What needs to be done: Present the following data again exactly as it is shown.

>> Begin Dataset extract

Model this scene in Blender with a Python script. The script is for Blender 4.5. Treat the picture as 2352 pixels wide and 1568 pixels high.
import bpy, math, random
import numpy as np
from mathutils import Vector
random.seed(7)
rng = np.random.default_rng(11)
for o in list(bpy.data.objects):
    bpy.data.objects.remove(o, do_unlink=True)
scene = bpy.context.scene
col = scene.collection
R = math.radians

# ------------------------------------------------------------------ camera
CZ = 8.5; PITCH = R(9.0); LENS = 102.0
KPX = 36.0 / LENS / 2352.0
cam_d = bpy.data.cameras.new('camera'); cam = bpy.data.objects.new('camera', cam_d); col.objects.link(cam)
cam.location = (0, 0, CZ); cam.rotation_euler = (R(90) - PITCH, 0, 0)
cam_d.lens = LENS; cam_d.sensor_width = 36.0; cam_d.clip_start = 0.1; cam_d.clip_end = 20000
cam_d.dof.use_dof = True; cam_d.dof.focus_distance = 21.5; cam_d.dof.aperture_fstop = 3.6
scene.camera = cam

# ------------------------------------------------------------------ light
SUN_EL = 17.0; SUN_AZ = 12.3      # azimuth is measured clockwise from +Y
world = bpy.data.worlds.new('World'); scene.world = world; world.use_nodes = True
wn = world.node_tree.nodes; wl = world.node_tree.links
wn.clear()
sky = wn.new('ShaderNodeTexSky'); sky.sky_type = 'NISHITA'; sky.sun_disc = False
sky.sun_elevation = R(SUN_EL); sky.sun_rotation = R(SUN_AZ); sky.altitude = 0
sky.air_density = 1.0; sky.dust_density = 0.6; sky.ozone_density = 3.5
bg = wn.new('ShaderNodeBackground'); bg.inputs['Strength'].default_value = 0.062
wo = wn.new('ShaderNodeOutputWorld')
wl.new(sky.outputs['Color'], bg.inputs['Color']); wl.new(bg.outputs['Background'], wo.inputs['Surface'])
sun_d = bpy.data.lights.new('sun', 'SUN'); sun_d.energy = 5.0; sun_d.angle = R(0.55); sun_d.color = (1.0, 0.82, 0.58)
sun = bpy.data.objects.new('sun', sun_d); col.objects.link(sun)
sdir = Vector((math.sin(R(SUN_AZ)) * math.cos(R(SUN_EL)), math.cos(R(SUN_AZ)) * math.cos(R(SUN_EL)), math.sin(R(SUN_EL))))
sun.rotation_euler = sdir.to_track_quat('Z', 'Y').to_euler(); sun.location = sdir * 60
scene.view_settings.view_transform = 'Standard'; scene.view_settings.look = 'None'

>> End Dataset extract

Solution:
Model this scene in Blender with a Python script. The script is for Blender 4.5. Treat the picture as 2352 pixels wide and 1568 pixels high.
import bpy, math, random
import numpy as np
from mathutils import Vector
random.seed(7)
rng = np.random.default_rng(11)
for o in list(bpy.data.objects):
    bpy.data.objects.remove(o, do_unlink=True)
scene = bpy.context.scene
col = scene.collection
R = math.radians

# ------------------------------------------------------------------ camera
CZ = 8.5; PITCH = R(9.0); LENS = 102.0
KPX = 36.0 / LENS / 2352.0
cam_d = bpy.data.cameras.new('camera'); cam = bpy.data.objects.new('camera', cam_d); col.objects.link(cam)
cam.location = (0, 0, CZ); cam.rotation_euler = (R(90) - PITCH, 0, 0)
cam_d.lens = LENS; cam_d.sensor_width = 36.0; cam_d.clip_start = 0.1; cam_d.clip_end = 20000
cam_d.dof.use_dof = True; cam_d.dof.focus_distance = 21.5; cam_d.dof.aperture_fstop = 3.6
scene.camera = cam

# ------------------------------------------------------------------ light
SUN_EL = 17.0; SUN_AZ = 12.3      # azimuth is measured clockwise from +Y
world = bpy.data.worlds.new('World'); scene.world = world; world.use_nodes = True
wn = world.node_tree.nodes; wl = world.node_tree.links
wn.clear()
sky = wn.new('ShaderNodeTexSky'); sky.sky_type = 'NISHITA'; sky.sun_disc = False
sky.sun_elevation = R(SUN_EL); sky.sun_rotation = R(SUN_AZ); sky.altitude = 0
sky.air_density = 1.0; sky.dust_density = 0.6; sky.ozone_density = 3.5
bg = wn.new('ShaderNodeBackground'); bg.inputs['Strength'].default_value = 0.062
wo = wn.new('ShaderNodeOutputWorld')
wl.new(sky.outputs['Color'], bg.inputs['Color']); wl.new(bg.outputs['Background'], wo.inputs['Surface'])
sun_d = bpy.data.lights.new('sun', 'SUN'); sun_d.energy = 5.0; sun_d.angle = R(0.55); sun_d.color = (1.0, 0.82, 0.58)
sun = bpy.data.objects.new('sun', sun_d); col.objects.link(sun)
sdir = Vector((math.sin(R(SUN_AZ)) * math.cos(R(SUN_EL)), math.cos(R(SUN_AZ)) * math.cos(R(SUN_EL)), math.sin(R(SUN_EL))))
sun.rotation_euler = sdir.to_track_quat('Z', 'Y').to_euler(); sun.location = sdir * 60
scene.view_settings.view_transform = 'Standard'; scene.view_settings.look = 'None'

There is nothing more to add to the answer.